When you use the tilde, you get to see these related words in a whole other set of context in the search terms. This is cool. So when the tilde-ized searchpage results come back, you get the expected format of result titles, meta descriptions and URLs that let you see this varied set of words used in ways you may have not thought about for your particular target audience.

Restated: Learning how to search using the tilde in your search query will let you examine results that are common to the community surrounding your keyword.

For example, I searched the term “~charity”. Google returned related words that I could further research as relevant keywords if I was forming a batch of community terms related to the word “charity”. The related words were bolded and the most relevant websites came up first in the search results.

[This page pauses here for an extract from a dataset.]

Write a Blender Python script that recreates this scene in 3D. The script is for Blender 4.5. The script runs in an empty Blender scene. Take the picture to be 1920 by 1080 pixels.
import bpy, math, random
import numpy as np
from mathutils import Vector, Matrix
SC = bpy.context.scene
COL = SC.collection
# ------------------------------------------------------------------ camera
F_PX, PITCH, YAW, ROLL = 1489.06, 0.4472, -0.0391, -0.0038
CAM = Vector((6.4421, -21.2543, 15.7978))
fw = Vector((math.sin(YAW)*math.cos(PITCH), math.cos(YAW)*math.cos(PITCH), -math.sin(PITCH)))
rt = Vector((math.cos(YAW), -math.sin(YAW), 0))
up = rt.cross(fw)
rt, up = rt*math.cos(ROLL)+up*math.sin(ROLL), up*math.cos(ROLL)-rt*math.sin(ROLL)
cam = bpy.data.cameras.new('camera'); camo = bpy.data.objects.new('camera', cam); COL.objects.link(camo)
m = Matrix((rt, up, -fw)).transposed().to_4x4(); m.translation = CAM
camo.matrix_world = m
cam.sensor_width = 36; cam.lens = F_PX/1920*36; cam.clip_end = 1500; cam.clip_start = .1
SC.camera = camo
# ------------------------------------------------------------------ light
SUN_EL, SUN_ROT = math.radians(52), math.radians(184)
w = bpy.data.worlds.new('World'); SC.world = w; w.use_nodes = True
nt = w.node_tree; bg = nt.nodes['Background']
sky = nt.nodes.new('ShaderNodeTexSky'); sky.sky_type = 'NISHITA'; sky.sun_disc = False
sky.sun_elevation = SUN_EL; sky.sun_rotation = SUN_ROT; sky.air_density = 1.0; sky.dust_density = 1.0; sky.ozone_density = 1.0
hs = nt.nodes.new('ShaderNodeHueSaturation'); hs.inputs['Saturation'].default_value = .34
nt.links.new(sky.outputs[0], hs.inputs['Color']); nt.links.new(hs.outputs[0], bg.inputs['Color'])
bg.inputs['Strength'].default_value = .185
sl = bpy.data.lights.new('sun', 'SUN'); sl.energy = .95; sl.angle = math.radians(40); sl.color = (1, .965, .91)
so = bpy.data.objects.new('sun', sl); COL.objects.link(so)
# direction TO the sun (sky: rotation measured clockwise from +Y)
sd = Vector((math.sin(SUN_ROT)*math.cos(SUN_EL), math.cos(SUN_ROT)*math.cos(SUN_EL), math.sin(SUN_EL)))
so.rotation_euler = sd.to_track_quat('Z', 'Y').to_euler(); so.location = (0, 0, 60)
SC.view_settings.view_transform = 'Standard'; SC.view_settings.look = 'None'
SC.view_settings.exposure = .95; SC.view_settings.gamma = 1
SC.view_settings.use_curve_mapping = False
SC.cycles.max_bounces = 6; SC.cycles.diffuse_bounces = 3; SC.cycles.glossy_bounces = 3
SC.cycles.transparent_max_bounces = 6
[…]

When I search “~charity” the first five related keywords that were retrieved were:

  • volunteer
  • donate
  • foundation
  • fundraising
  • non-profit

As you can see, there is some obvious relation between the term “charity” and these five results. They may not be the most important, relevant keywords to focus your attention on, but they will likely help to gain additional audience members if you do end up using those terms in your written content.

I was at lunch today with Rob Campbell, Proprietor/CEO/Main Man at Cartoon Thunder, and was discussing possible titles for this particular post (his were funnier than the one I chose), as well as brainstorming the mutually interesting avenues the tilde offers to each of our individual blog writing efforts. Rob’s to-the-point observation, “So. This is an SEO trick.”

Why, yes. Yes it is! And not one that was discovered recently and not one that isn’t already used by professional copyrighters on a regular basis, but definitely one that can help the small business owner who writes his own business blog. Tricks are not just for kids, anymore.

Bottom line here: SEO efforts need to be continuous, consistent and never in expectation of hearing the Fat Lady sing.